Wednesday, 4 March 2015
Jackie Chan in the 1980s - The Protector
Although widely derided for attempting to transform Jackie Chan into a grim, no-nonsense cop, The Protector starts strong, positing a hairspray hell straight out of 1990: The Bronx Warriors. We open on an 18-wheeler sitting at a red light while splatterpunks scramble all over the vehicle, stripping it for parts.
James Glickenhaus' New York is an apocalypse in progress. Street gangs look like they're dressed in irradiated rags and tiny fires burn in the brick cadavers that used to be a neighbourhood. When Chan and his bullet magnet partner rock up to inspect the wreckage, Jackie is humping around a bullpup automatic shotgun that shorthands a level of future shock sadly absent from the rest of the film.
Like Robert Clouse before him, Glickenhaus kicks off by matching Chan against an American bear. Jackie doesn't bother dancing around this mountain, instead he blows fist-sized holes through him. Glickenhaus proposes a queasy pre-Giuliani slaughterhouse full of coked up mutoids and lingering shots of location colour, before whisking Jackie Chan and new best friend Danny Aiello off to a Penthouse Letters version of Hong Kong.
Glickenhaus anticipates, and perhaps seeks to salve, this disappointment by staging one of the least propulsive speedboat chases ever filmed. This is a recurring theme in Protector, pursuits are slow and circuitous, edited with the clip of a Sunday stroll. Glickenhaus doggedly refuses to kill his darlings - he shot it, so he's got to use it. Around this point it also starts to become apparent that the director is either lazy, pushed for time, or deliberately working against his star.

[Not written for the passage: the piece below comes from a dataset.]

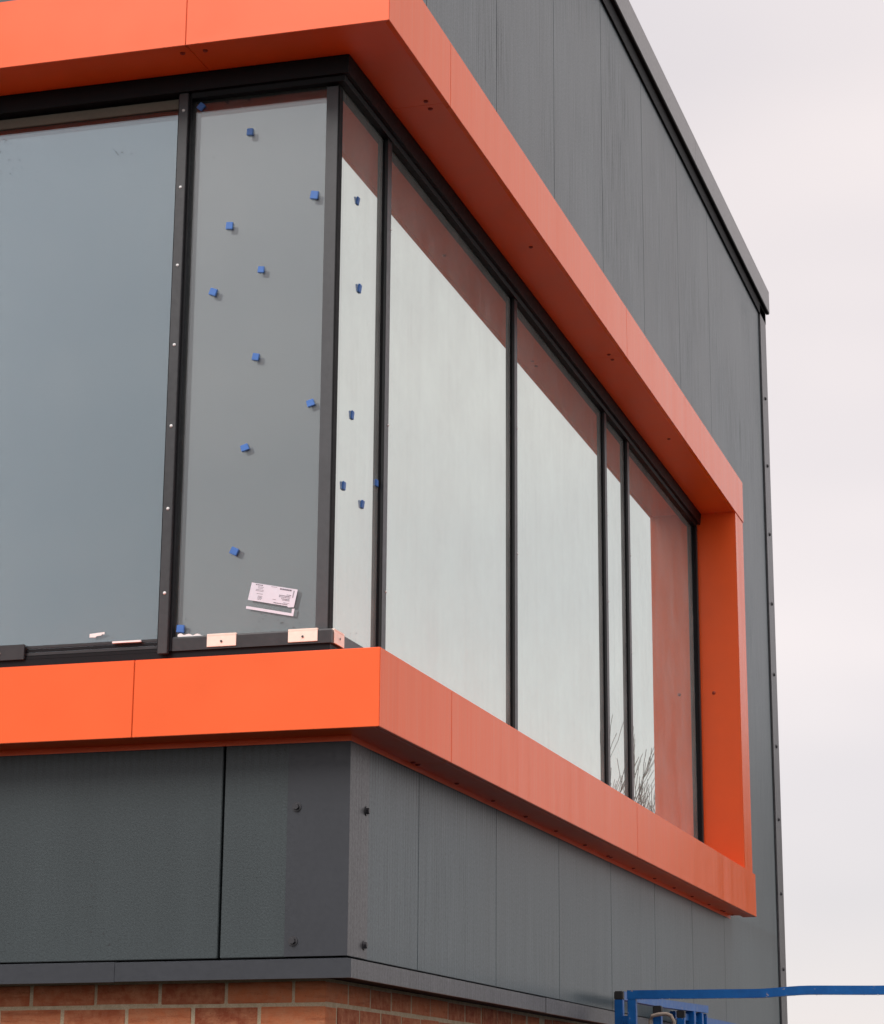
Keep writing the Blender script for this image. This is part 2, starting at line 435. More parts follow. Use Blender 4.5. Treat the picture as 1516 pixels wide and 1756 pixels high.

Chan's lines haven't been slashed or restructured to accommodate his broken English, likewise the actor is seen handling his sidearm like a child having to play-act recoil. The absolute least you can expect from an action director is the desire to make their star look cool. Glickenhaus doesn't care, he's a maverick. He'd rather stage everything flat, thereby sucking out any potential for excitement. The Exterminator director just isn't interested in the mechanics and movement of on-screen action, just the gorey, screaming result. He's all punchline, no set-up.
Glickenhaus brings his outsider's eye to Hong Kong, finding only poverty and decrepitude. The Hong Kong of The Protector is a world away from the neon strip malls of Sammo Hung's contemporary movies. Hung seeks to present the island city as a go-getter's paradise, teaming with people and product. Hung is business district, Protector skews cathouse.
Sammo Hung was making movies for an embedded audience living through an economic boom. Glickenhaus shoots like he's catering for people that want to believe everywhere foreign is parochial and, basically, backward. It's the tonal opposite of James Bond's travel brochure approach. Hong Kong isn't presented as a picturesque destination, it's just another dirty city. We devour its sights in the company of Aiello's doughy Vietnam veteran, a man more concerned with sticking his dick somewhere unusual than pursuing his case.
Famously Jackie Chan was deeply unhappy with The Protector, taking the opportunity to reshoot and recut the film for his home audience. Chan's version of the Bill Wallace fight is lightning compared to the US cut's morose brawl. Chan's frame is tighter, the staging full of danger and acrobatic detail. Chan seeks to put the audience in the fight with him, Glickenhaus prefers a cool, dispassionate distance. Jackie Chan was developing a brand, one that Protector, with its perfunctory action and sleazy sexuality, didn't fit. This disconnect though is a big part of why Glickenhaus' film remains fascinating.
The Protector represents Chan firmly at the mercy of a director who doesn't care how gracefully the actor can launch himself across the screen. Glickenhaus is completely indifferent to Chan's Peking Opera perfection, he's just wants to make another vicious cop movie. In a broad sense then Protector isn't that different to Chan's post-Rush Hour doldrums, although at least Glickenhaus' film has the common decency to be alarmingly violent.